Non fu un miracolo, dicono e scelgono come titolo per il loro libro sull’intervento straordinario nel Mezzogiorno Enzo Scotti e Sergio Zoppi (Non fu un miracolo: l’Italia e il Meridionalismo negli anni di Giulio Pastore e Gabriele Pescatore. Testimonianze e riflessioni, Eurolink Editore, 2017). Non fu un miracolo perché l’infrastrutturazione e poi l’industrializzazione della parte arretrata del Paese furono pervicacemente volute e perseguite da un gruppo di persone – i ceti dirigenti dell’epoca – che non lesinarono in sacrifici, sforzi, competenza.



Il volume – che varrà agli autori il premio per la saggistica del Sele d’Oro – mette sotto osservazione gli anni che vanno dal 1958 al 1968: un decennio caratterizzato in particolare dalla collaborazione tra due figure molto diverse eppure incredibilmente affini tra loro: il ministro per il Coordinamento degli interventi al Sud, Giulio Pastore, e il presidente della Cassa, Gabriele Pescatore.



Fiero operaio genovese il primo, fine giurista avellinese il secondo, i due sembravano fatti per non capirsi, tanto lontani erano i mondi che li avevano generati e catapultati sulla scena pubblica. Eppure, nonostante le iniziali diffidenze e i suggerimenti di consiglieri premurosi, l’appena insediato ministro decise di confermare nel delicato incarico il brillante burocrate che vi aveva trovato. Perché, spiegò ai suoi che miravano a un avvicendamento, se vuoi davvero cambiare nel lungo termine hai bisogno di stabilità nel breve.

Insomma, a formare la coppia che più di altri ha lasciato il segno sugli anni gloriosi della crescita economica e sociale del Meridione fu una fortunata miscela a base di realismo e fiducia reciproca. Non fu un miracolo, ma una scelta consapevole.



Non furono facili quei tempi come non sono facili tutti i tempi in cui si progetta e vive una grande trasformazione. Da eminentemente agricola l’Italia era diventata industriale. Ma solo nella parte alta dello Stivale, perché in basso si viveva ancora secondo strutture, abitudini e schemi del secolo precedente.
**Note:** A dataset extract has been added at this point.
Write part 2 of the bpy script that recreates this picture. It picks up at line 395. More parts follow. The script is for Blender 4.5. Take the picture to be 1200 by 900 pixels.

Non c’era energia, mancava l’acqua, delle nuove fabbriche nemmeno l’ombra.

E allora, dietro la spinta americana del Piano Marshall, uomini integri e saldi nella loro convinzione di essere stati scelti per servire lo Stato e non i propri interessi si mettono all’opera per passare dalle parole ai fatti. Lasciano da parte differenze e diffidenze per servire l’idea che hanno deciso di sposare: fare del proprio Paese un posto migliore per vivere e prosperare in pace.

Di errori ne furono commessi. Nessuno lo nega e nemmeno lo fanno Scotti e Zoppi, protagonisti giovani ed entusiasti di quell’epoca. Ma solo chi non fa non sbaglia e il risultato di quel fare è oggi sotto gli occhi di tutti. Se il Mezzogiorno è entrato nella modernità lo si deve a quelle intelligenze, a quelle riforme, a quelle risorse, a quegli investimenti, a quella politica.

Il volume non ha pagine ma solo poche parole per un parallelo con la situazione di oggi. Pensiamo che il mondo sia nato da noi, si legge quasi come in parentesi. Non riusciamo a dialogare con gli altri perché siamo reciprocamente ignari della nostra identità e dei nostri valori. E così siamo pericolosamente indecifrabili e quindi inaffidabili a noi stessi oltre che agli altri.

Nessuno chiede miracoli. Ma un po’ d’impegno e un pizzico d’ingegno, sì.